All’accoglimento p.q.r. del motivo consegue (assorbiti gli altri motivi, con i quali i ricorrenti denunziano “violazione e/o falsa applicazione” degli artt. 1803,1804 c.c., artt. 91,132,156,161 c.p.c., in riferimento all’art. 360 c.p.c., comma 1, nn. 4 e 5, dolendosi che vi sia “un contrasto insanabile tra il dispositivo e la motivazione tale da rendere la sentenza… manifestamente illogica ed irriducibilmente contraddittoria” (1 motivo); denunziano “violazione e/o falsa applicazione” degli artt. 1223,1226,2043,2056,2697 c.c., in riferimento all’art. 360 c.p.c., comma 1, n. 3, dolendosi che la corte di merito li abbia erroneamente condannati al pagamento di un’indennità in solido con il F. e la Pa., in assenza di provato danno-conseguenza (3 motivo); denunziano “violazione e/o falsa applicazione” dell’art. 97 c.p.c., in riferimento all’art. 360 c.p.c., comma 1, nn. 3 e 5, dolendosi che la corte di merito li abbia erroneamente accomunati nella responsabilità del F. e della Pa. (4 motivo)), la cassazione in relazione del ricorso, con rinvio alla Corte d’Appello di Roma, che in diversa composizione procederà a nuovo esame facendo del suindicato disatteso principio applicazione.

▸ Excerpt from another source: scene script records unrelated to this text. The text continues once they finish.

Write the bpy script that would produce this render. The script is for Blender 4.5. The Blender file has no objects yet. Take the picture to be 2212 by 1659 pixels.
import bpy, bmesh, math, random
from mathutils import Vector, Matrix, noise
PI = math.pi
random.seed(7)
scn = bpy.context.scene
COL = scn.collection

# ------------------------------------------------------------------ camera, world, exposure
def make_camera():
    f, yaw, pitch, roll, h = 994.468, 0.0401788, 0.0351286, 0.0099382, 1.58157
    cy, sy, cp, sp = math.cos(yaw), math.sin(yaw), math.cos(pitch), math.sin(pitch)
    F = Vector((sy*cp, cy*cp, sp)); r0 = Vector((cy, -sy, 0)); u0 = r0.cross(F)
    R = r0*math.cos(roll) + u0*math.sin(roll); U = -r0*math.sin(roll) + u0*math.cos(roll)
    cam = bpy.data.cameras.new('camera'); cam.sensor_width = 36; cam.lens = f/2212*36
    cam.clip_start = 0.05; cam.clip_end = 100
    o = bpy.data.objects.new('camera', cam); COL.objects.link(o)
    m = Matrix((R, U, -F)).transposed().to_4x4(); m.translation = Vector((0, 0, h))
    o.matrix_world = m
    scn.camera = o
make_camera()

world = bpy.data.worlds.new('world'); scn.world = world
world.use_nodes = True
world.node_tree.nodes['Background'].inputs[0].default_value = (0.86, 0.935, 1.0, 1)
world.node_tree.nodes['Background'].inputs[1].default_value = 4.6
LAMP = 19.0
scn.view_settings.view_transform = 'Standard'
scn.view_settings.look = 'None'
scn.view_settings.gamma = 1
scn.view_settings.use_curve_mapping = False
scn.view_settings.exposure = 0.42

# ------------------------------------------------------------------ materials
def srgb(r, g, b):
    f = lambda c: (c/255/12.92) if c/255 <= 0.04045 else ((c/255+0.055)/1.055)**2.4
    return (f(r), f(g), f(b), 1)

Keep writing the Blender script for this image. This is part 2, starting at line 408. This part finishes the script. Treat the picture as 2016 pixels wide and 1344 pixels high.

Il giudice del rinvio provvederà anche in ordine alle spese del giudizio di cassazione.
P.Q.M.
La Corte accoglie p.q.r. il 2 motivo, assorbiti gli altri, del ricorso C. e della P.. Dichiara inammissibile il ricorso del F. e della Pa.. Cassa in relazione l’impugnata sentenza e rinvia, anche per le spese del giudizio di cassazione, alla Corte d’Appello di Roma, in diversa composizione.
Così deciso in Roma, il 3 febbraio 2021.